By this time, of course, the dodo had been extinct for about a hundred years, and Shaw and Nodder were perplexed whether the bird was in actual fact an albatross:

can it be possible that an Albatross, (Diomeda exulans Lin.) not fully grown, and inaccurately represented by a draughtsman, may have given rise to the supposed existence of the Dodo?

It still seems amazing that so little evidence survives of the bird. Errol Fuller has pulled together all the evidence to show that only 16 written accounts, contemporary of the bird during its brief co-existence with humans, have come down to us; and there are only 15 original illustrations (Shaw & Nodder's is probably derived from the famous Savery picture in the Natural History Museum, London).

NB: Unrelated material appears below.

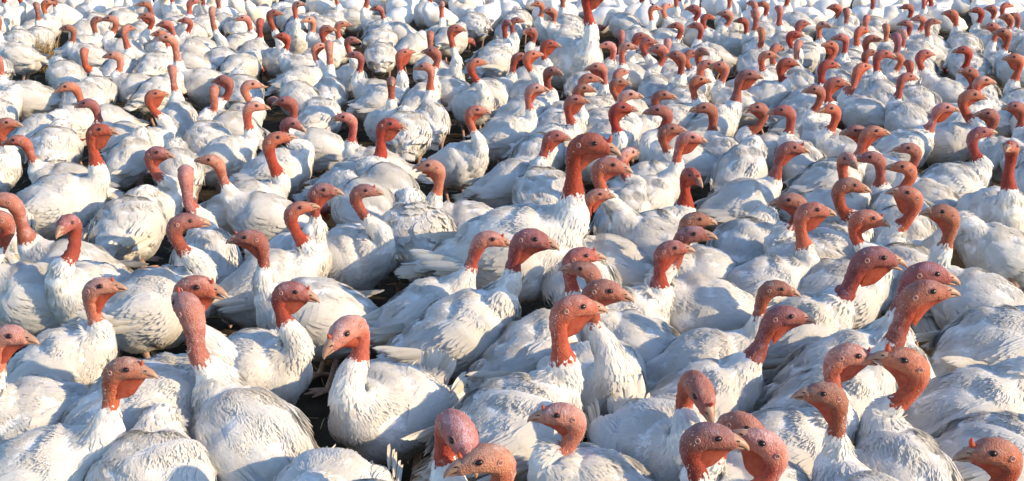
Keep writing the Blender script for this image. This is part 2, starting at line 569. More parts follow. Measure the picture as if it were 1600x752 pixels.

The physical remains are extremely scant: there's the Oxford Dodo, the skulls in Copenhagen and Prague, and a rather slight assemblage of bones from the Mare aux Songes. Alas, the British Museum foot, like the species itself, is missing. Shaw & Nodder saw it in the museum, and made the only known illustration of it. The foot entered the British Museum from the Royal Society sometime during the 18th-century. It was then moved from the museum in Bloomsbury to the new Natural History Museum site in South Kensington in the 19th-century, and within living memory was safely kept there. Sometime during the second-half of the 20th century it disappeared. As Fuller says, 'Whether stolen, accidentally destroyed or simply misfiled is not known'.

Shaw & Nodder's Naturalist's Miscellany is coming up for sale in Christie's auction of Valuable Printed Books and Manuscripts on Wednesday 3 June, at 10.30am, lot 87, estimated £12,000-18,000.